Hope that makes sense.
NOw, in other scenarios the market may have gone your way or it may also go the other way but in all cases you will have that 1% difference between what you thought you were locking in and what you actually locked in. So let's say the market does indeed do as expected and the current rate is 2% in 2 years. You will have no gain or loss on the hedge but your mortgage will adjust up a percent and you will pay more interest costs so you will be a net loser.
If you choose the other strategy of selling the closest month and rolling often, your outcome is a little better but the same scenario happens on a smaller scale each rollover plus you have greater transaction costs. So instead of losing $2500 on 1 contract, you might lose $200 each rollover for 2 years. Still $1600 plus 8 commissions.
The basic idea is that when you hedge you are not locking in "today's rates" as most people think of today's rates. You are locking in today's rate expectations for the future. And the market has already priced in the expectation of a rise. If the market rises MORE than is expected today, then you will benefit by that extra amount.

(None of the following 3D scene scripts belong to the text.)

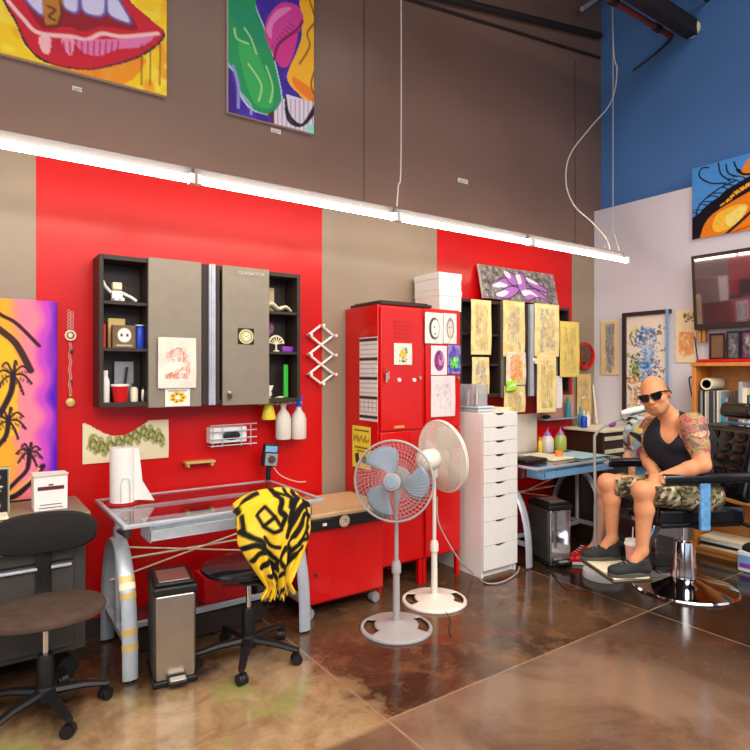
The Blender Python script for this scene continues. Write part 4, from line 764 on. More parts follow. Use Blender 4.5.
# table 2 things
z = .763
MB().box((3.46, 2.97, z), (3.70, 3.15, z+.028)).build('black_tray', 'black_plastic', label='black tray on the left of the corner glass table', cat='tray', bevel=.01)
MB().box((3.74, 2.95, z), (4.0, 3.30, z+.012)).build('paper_pad', 'cream', label='cream paper pad in the middle of the corner glass table', cat='paper', bevel=.002)
MB().box((4.02, 2.90, z), (4.33, 3.20, z+.008)).build('blue_paper', 'pale_teal', label='pale blue sheet at the front right of the corner glass table', cat='paper', bevel=.001)
MB().box((3.80, 2.86, .674), (4.25, 2.98, .69)).build('teal_folder', 'teal', label='teal folder in the drawer under the corner glass table', cat='folder', bevel=.002)
for i, (u, m) in enumerate(((547.5, 'frosted'), (560.5, 'green_soap'))):
    q = atY(u, 454, 3.33); t = empty('wash_bottle', (q.x, 3.33, z), 0, ['clear squeeze bottle with violet cone top on the corner table, left of the pair', 'squeeze bottle of yellow green soap with violet cone top on the corner table'][i], 'bottle', 'squeeze bottles on the corner table'); K = dict(parent=t, world=False)
    MB().lathe([(0, 0), (.048, 0), (.052, .01), (.052, .11), (.032, .14), (0, .14)], n=20).build('body', m, **K); MB().lathe([(0, .14), (.03, .14), (.028, .155), (.008, .18), (.004, .20), (0, .20)], n=16).build('cone_cap', 'violet', **K)
    MB().tube(smooth([(0, 0, .195), (.01, -.01, .21), (-.02, -.02, .2), (-.05, -.03, .16)]), .0025, 6).build('spout', 'violet', **K)
jar('yellow_bottle', atY(540, 450, 3.36).x, 3.36, z, .018, .10, 'yellow', 'small yellow bottle with orange cap on the corner glass table', 'bottle', 'orange', .03, .012)
q = atY(562, 457, 3.02); t = empty('ink_cup', (q.x, 3.05, z), 0, 'small orange cup on the corner glass table', 'cup'); MB().lathe([(0, 0), (.026, 0), (.033, .058), (.030, .058), (.024, .006), (0, .006)], n=20).build('cup', 'orange', t, world=False)
q = empty('wall_trash', (0, 0, 0)) if False else None
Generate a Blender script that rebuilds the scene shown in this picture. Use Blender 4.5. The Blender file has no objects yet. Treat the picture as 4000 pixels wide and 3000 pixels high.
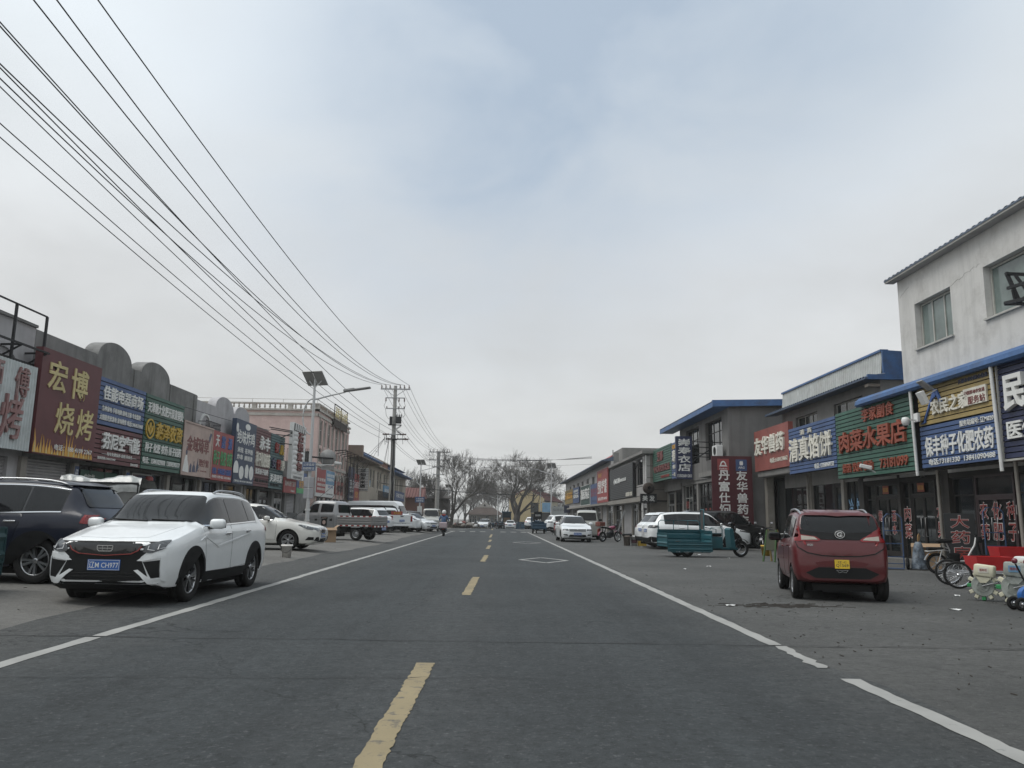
import bpy, bmesh, math, random
import numpy as np
from mathutils import Vector, Matrix
from mathutils.bvhtree import BVHTree
random.seed(7)
R = math.radians
SC = bpy.context.scene
COL = SC.collection

# ------------------------------------------------------------------ camera
cam_d = bpy.data.cameras.new('camera'); cam = bpy.data.objects.new('camera', cam_d); COL.objects.link(cam)
cam_d.sensor_width = 36.0; cam_d.lens = 27.99; cam_d.clip_start = 0.05; cam_d.clip_end = 3000
PITCH, YAW, ROLL = R(9.596), R(0.9217), R(0.9)
fw = Vector((math.sin(YAW)*math.cos(PITCH), math.cos(YAW)*math.cos(PITCH), math.sin(PITCH)))
rt = fw.cross(Vector((0, 0, 1))).normalized(); up = rt.cross(fw)
rt2 = rt*math.cos(ROLL) + up*math.sin(ROLL); up2 = up*math.cos(ROLL) - rt*math.sin(ROLL)
cam.matrix_world = Matrix(((rt2.x, up2.x, -fw.x, 0), (rt2.y, up2.y, -fw.y, 0), (rt2.z, up2.z, -fw.z, 1.25), (0, 0, 0, 1)))
SC.camera = cam

# ------------------------------------------------------------------ light and sky
SUN_EL, SUN_AZ = R(62), R(-94)          # azimuth from +Y towards +X
sd = bpy.data.lights.new('sun', 'SUN'); sd.energy = 1.5; sd.angle = R(40); sd.color = (1.0, 0.965, 0.91)
so = bpy.data.objects.new('sun', sd); COL.objects.link(so)
sv = Vector((math.sin(SUN_AZ)*math.cos(SUN_EL), math.cos(SUN_AZ)*math.cos(SUN_EL), math.sin(SUN_EL)))
so.rotation_euler = sv.to_track_quat('Z', 'Y').to_euler()
SC.view_settings.view_transform = 'Standard'; SC.view_settings.look = 'None'
SC.view_settings.exposure = 0.47; SC.view_settings.gamma = 1.0
SC.cycles.max_bounces = 6; SC.cycles.diffuse_bounces = 3; SC.cycles.glossy_bounces = 3
SC.cycles.use_denoising = True

W = bpy.data.worlds.new('World'); SC.world = W; W.use_nodes = True
def world():
    nt = W.node_tree; N = nt.nodes; Lk = nt.links; N.clear()
    out = N.new('ShaderNodeOutputWorld'); bg = N.new('ShaderNodeBackground'); bg.inputs[1].default_value = 0.085
    sky = N.new('ShaderNodeTexSky'); sky.sky_type = 'NISHITA'; sky.sun_disc = False
    sky.sun_elevation = SUN_EL; sky.sun_rotation = SUN_AZ; sky.dust_density = 3.0; sky.air_density = 1.2
    tc = N.new('ShaderNodeTexCoord')
    sep = N.new('ShaderNodeSeparateXYZ'); Lk.new(tc.outputs['Generated'], sep.inputs[0])
    def math_(op, a, b=None, c=None):
        n = N.new('ShaderNodeMath'); n.operation = op
        for i, v in enumerate((a, b, c)):
            if v is None: continue
            if isinstance(v, (int, float)): n.inputs[i].default_value = v
            else: Lk.new(v, n.inputs[i])
        return n.outputs[0]
    def ramp(fac, stops):
        n = N.new('ShaderNodeValToRGB'); e = n.color_ramp.elements
        while len(e) > 1: e.remove(e[-1])
        e[0].position, e[0].color = stops[0][0], (*stops[0][1], 1)
        for p, c in stops[1:]:
            x = e.new(p); x.color = (*c, 1)
        Lk.new(fac, n.inputs[0]); return n.outputs[0]
    # cloud deck: grey-warm near the horizon, paler and cooler above (radiance x10, scaled by the background strength)
    base = ramp(sep.outputs[2], [(0.0, (.59, .597, .585)), (.10, (.585, .595, .59)), (.28, (.575, .59, .60)), (.5, (.62, .665, .70)), (.8, (.69, .75, .80)), (1.0, (.70, .76, .81))])
    # flatten the layer so cloud masses stretch towards the horizon
    zz = math_('ADD', sep.outputs[2], 0.22)
    u = math_('DIVIDE', sep.outputs[0], zz); v = math_('DIVIDE', sep.outputs[1], zz)
    cmb = N.new('ShaderNodeCombineXYZ'); Lk.new(u, cmb.inputs[0]); Lk.new(v, cmb.inputs[1])
    def noise(sc, det, rough, off):
        mp = N.new('ShaderNodeMapping'); Lk.new(cmb.outputs[0], mp.inputs[0]); mp.inputs['Location'].default_value = off
        n = N.new('ShaderNodeTexNoise'); n.inputs['Scale'].default_value = sc; n.inputs['Detail'].default_value = det
        n.inputs['Roughness'].default_value = rough; n.inputs['Distortion'].default_value = .35
        Lk.new(mp.outputs[0], n.inputs['Vector']); return n.outputs['Fac']
    n1 = noise(.75, 5, .5, (3.1, 7.7, 0)); n2 = noise(2.4, 7, .55, (11.3, 2.2, 0))
    br = math_('ADD', math_('MULTIPLY', n1, .52), math_('MULTIPLY', n2, .30))     # ~.33
    br = math_('ADD', br, .60)
    def blob(d, k):
        vn = N.new('ShaderNodeVectorMath'); vn.operation = 'NORMALIZE'; Lk.new(tc.outputs['Generated'], vn.inputs[0])
        dn = N.new('ShaderNodeVectorMath'); dn.operation = 'DOT_PRODUCT'; Lk.new(vn.outputs[0], dn.inputs[0])
        dn.inputs[1].default_value = Vector(d).normalized()
        return math_('POWER', math_('MAXIMUM', dn.outputs['Value'], 0), k)
    br = math_('ADD', br, math_('MULTIPLY', blob((-.48, .85, .62), 9), .17)); br = math_('ADD', br, math_('MULTIPLY', blob((.6, .85, .5), 14), .06))
    mul = N.new('ShaderNodeMix'); mul.data_type = 'RGBA'; mul.blend_type = 'MULTIPLY'; mul.inputs[0].default_value = 1
    Lk.new(base, mul.inputs[6]); cc = N.new('ShaderNodeCombineColor')
    for i in range(3): Lk.new(br, cc.inputs[i])
    Lk.new(cc.outputs[0], mul.inputs[7])
    # thin places in the deck, where it is bluer and a little darker
    thin = math_('ADD', math_('MULTIPLY', blob((.17, 1, .74), 22), .95), math_('MULTIPLY', blob((-.10, 1, .50), 40), .6))
    thin = math_('ADD', thin, math_('MULTIPLY', blob((.5, 1, .75), 90), .35))
    thin = math_('MULTIPLY', thin, math_('ADD', math_('MULTIPLY', n2, 1.5), .05))
    thin = math_('MINIMUM', thin, .9)
    mix = N.new('ShaderNodeMix'); mix.data_type = 'RGBA'; Lk.new(thin, mix.inputs[0])
    sc10 = N.new('ShaderNodeVectorMath'); sc10.operation = 'SCALE'; sc10.inputs['Scale'].default_value = 10.0
    Lk.new(mul.outputs[2], sc10.inputs[0]); Lk.new(sc10.outputs[0], mix.inputs[6])
    # blue sky seen through thin cloud: the physical sky plus veil
    veil = N.new('ShaderNodeMix'); veil.data_type = 'RGBA'; veil.inputs[0].default_value = .80
    Lk.new(sky.outputs[0], veil.inputs[6]); veil.inputs[7].default_value = (3.9, 4.75, 5.75, 1)
    Lk.new(veil.outputs[2], mix.inputs[7])
    Lk.new(mix.outputs[2], bg.inputs[0]); Lk.new(bg.outputs[0], out.inputs[0])
world()

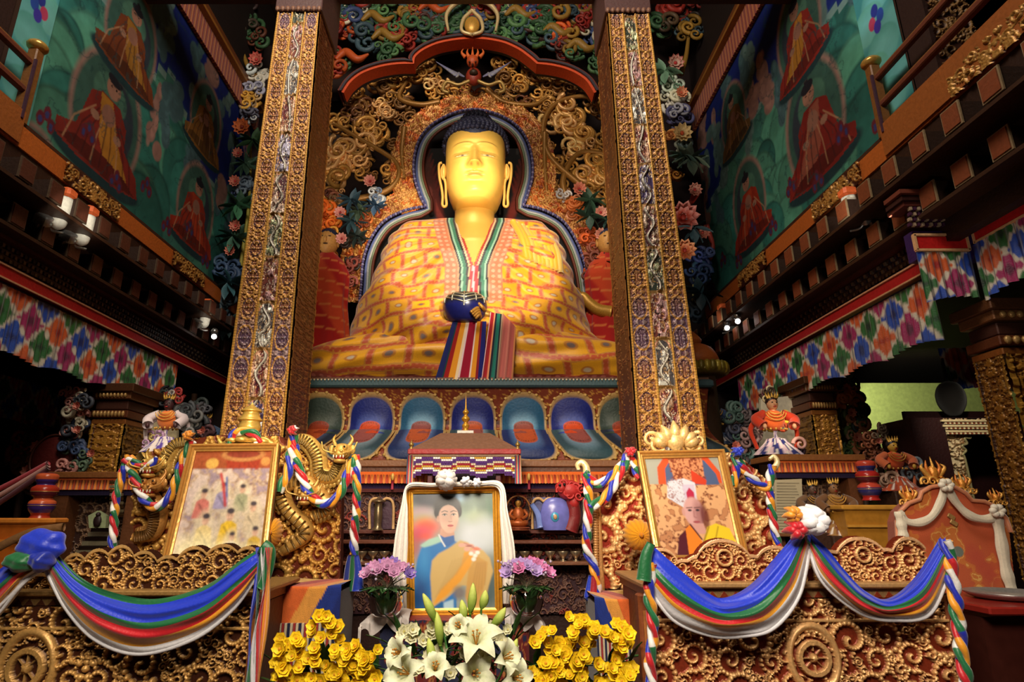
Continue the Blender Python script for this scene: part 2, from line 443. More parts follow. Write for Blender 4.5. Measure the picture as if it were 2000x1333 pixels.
# ================================================================ side gallery cornices
def ikat(s, t, cell=.30):
    "diamond blossoms with feathered white edges, on pleated cloth"
    u = s/cell; v = t/cell*.9
    a = u+v; b = u-v
    ia = np.floor(a).astype(int); ib = np.floor(b).astype(int)
    fa = a-ia-.5; fb = b-ib-.5
    d = np.maximum(np.abs(fa), np.abs(fb))*2
    saw = .22*np.abs(((s/cell*7) % 1)-.5)*2+.1*(vnoise(s/cell*9, t/cell*9, 3)-.5)
    idx = (ia*2+ib) % 4
    pal = lin(np.array([(24, 66, 160), (196, 84, 30), (150, 24, 84), (36, 96, 40)]))
    core = lin(np.array([(12, 26, 90), (150, 26, 16), (84, 8, 50), (14, 44, 22)]))
    c = pal[idx]*1.; k = core[idx]
    w = np.clip((.34+.5*saw-d)*5, 0, 1)[..., None]; c = c*(1-w)+k*w
    w = np.clip((d+saw-.93)*9, 0, 1)[..., None]; c = c*(1-w)+lin((200, 188, 168))*w
    w = np.clip((np.abs(((s/cell*3.5) % 1)-.5)-.44)*30, 0, 1)[..., None]*.7; c = c*(1-w)+lin((20, 10, 24))*w
    return c
def frill(name, p0, p1, ztop, zbot, parent, nrm, n=500, m=26, pleat=.02, cell=.34, wob=.05, lam=.075):
    p0 = np.array(p0, float); p1 = np.array(p1, float); L = np.linalg.norm(p1-p0)
    s = np.linspace(0, L, n)[:, None]; v = np.linspace(0, 1, m)[None]
    zb = zbot+wob*np.abs(np.sin(s/cell*PI*.5))
    Z = ztop*(1-v)+zb*v
    off = pleat*(.25+.75*v)*np.sin(s/lam*2*PI+.5*np.sin(s*5)); d = (p1-p0)/L
    XY = p0[None, None]+d[None, None]*s[..., None]+np.array(nrm)[None, None]*off[..., None]
    A = np.concatenate([XY, (Z+0*s)[..., None]], -1)
    mb = MB(); mb.grid(A, ikat(s+0*v, Z-zbot, cell))
    return mb.build(name, M_SILK, parent)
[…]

But if the market rises less than the expected amount (as in the scenario where rates stay the same) then you will lose that amount.
If you are happy to lock in that expected rate because you think the expectation is too little and it will be even worse in reality, then go ahead, it works. Just realize exactly what you are locking in.
The moral is to make a timely hedge you must hedge not before the rate move happens, but before the EXPECTATION of the rate move is priced in to the futures. We are in a scenario now where the rate move has not actually happened but enough people think it will happen that an increase is already priced in.